Donations of supplies accepted at city hall

Havelock has joined the growing effort to help victims of Hurricane Matthew in eastern North Carolina.

Local communities like Vanceboro and nearby Kinston have experienced severe flooding in the aftermath of the hurricane that swept by the coast on Oct. 8. Intense rains inland swelled rivers and creeks.

“Craven County was so busy that we thought that organizing this was the best thing we could do,” said Lauren Wargo, public information officer for Havelock.

The city set up a trailer and collected relief supplies over the two-day Havelock Chili Festival this past weekend.

“It went really well,” Wargo said. “We collected quite a bit of diapers, formula, food items, cleaning supplies, water. People in the Havelock community were very generous with what they brought to the Havelock Chili Festival, especially with late notice. It’s just been very nice to see the community come out to these collection points, especially the ones set up by the city.”

The highest demand right now is for water and cleaning supplies, but the city is accepting canned food items, diapers, and baby formula as well, she said.

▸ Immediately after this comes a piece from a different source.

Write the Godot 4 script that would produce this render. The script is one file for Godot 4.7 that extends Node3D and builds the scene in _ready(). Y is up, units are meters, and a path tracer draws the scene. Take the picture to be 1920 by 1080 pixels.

“I think one of the things they were asking for was paper plates, plastic utensils, anything that could be used at an area where they will be providing meals,” said Wargo. “I don’t think they are in need of clothes at this point. As far as cleaning supplies, they are just preparing for when the flooding goes down so people can clean their homes and start moving forward.”

The city has a trailer set up in the parking lot at city hall and a collection bin inside the lobby of the building. Anyone can come contribute at city hall from 8 a.m. to 5 p.m.

Items collected will be sent to the needy through the Red Cross.

Havelock avoided major damage during Hurricane Matthew, but Wargo said residents know they are part of a bigger community.

“I think it resonates in this community because these are communities that we drive through all the time. These are our neighbors and people that are Craven County residents that need assistance,” said Wargo. “This area of Craven County definitely got lucky when it comes to damage, but people are really coming out to support their neighbors and that’s nice to see.”

She said the city would continue to be a collection point for donations as long as there is need.

Meanwhile, Wargo said collection of storm debris is continuing in Havelock. Though the city didn’t have major damage, a number of residents had tree limbs or small trees come down in their yards. Yard debris from the storm is to be gathered in a pile next to the street.

The Havelock Public Services Department is steadily collecting the debris and carrying it to a state-approved green waste collection site just east of Havelock owned by Ciezcko Construction off N.C. 101, Wargo said.

The city collects yard debris Monday through Thursday, and the crews are a couple of days behind due to the volume of storm debris, Wargo said. The city was also hampered in its initial cleanup because its ancillary workforce of about 10 N.C. Department of Corrections workers was unavailable last week because the state was in an official State of Emergency.